S#*t Your Realtor Says

Dear Fellow Expat:

The biggest house in my neighborhood is owned by a realtor. Custom-built, resembling the Canton Football Hall of fame, and enough lights to be seen from space.

I'm sure he's a nice guy. He drives a neon jeep with his nickname on the side of it (that's one way to write off a $70,000 vehicle).

Last week, I received a letter in my mailbox. It was a analysis of all the home prices in my neighborhood. It was from him, and it included a quote that it's a "Great Time to Sell."

So, I went to his website, where another real estate analyst said that it's a "Great time to Buy."

I was more intrigued by the latter statement. The argument goes that there's less demand, so asking prices might go down if there aren't many suitors. But then there's the other claim...

The one that suggests no one understands economics anymore.

Meanwhile In Chicago

While the U.S. real estate market is under duress, along comes Mayor Johnson. Yesterday, he tweeted that Housing is a Right.

He advocated that Congress should provide a tax credit for more affordable housing development.

Now, I was unaware access to someone else's productivity and labor was a right.
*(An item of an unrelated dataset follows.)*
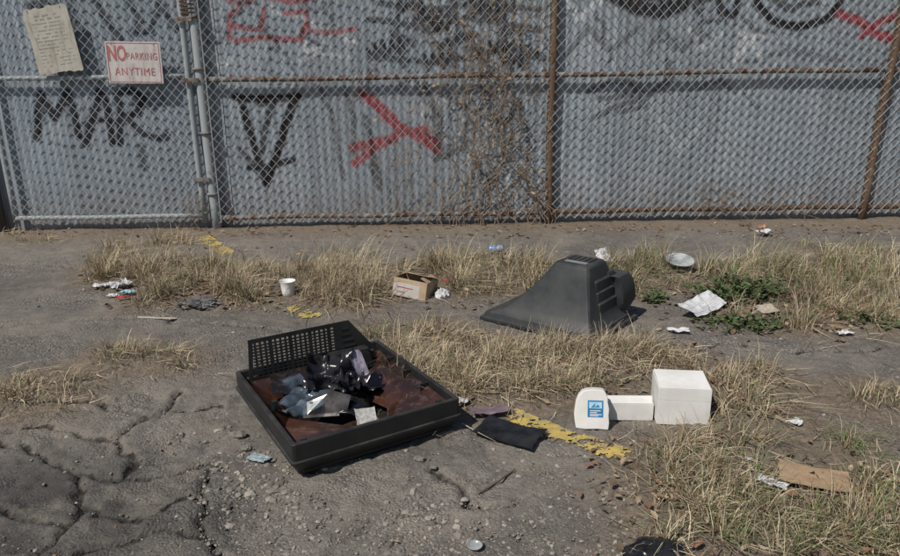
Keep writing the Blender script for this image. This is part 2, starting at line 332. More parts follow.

But that's the socialist mantra.

I was unaware that tax credits (aka subsidizing) made housing affordable based on the track record of the last 30 years.

I wasn't aware that public housing would be making a comeback in Chicago after the horrors of Cabrini Green and other projects in the city in the 1990s.

And I wasn't aware that the thing to which someone has a right to own should also be taxed at nosebleed levels to fund public sector union pensions... making it - well - unaffordable.

The cognitive dissonance is astounding.

Meanwhile, all government has interfered in the housing market long enough that it's barely even a market. It's a racket.

There are 25,000 regulatory bodies in the United States across the local, municipal, state, and Federal levels that regulate the supply of housing, according to my former client Fannie Mae.

But sure... let's throw more tax credits at the problem, bud.

This is what common sense is up against. Don't think about it too much like I do, or blood will squirt out your nose.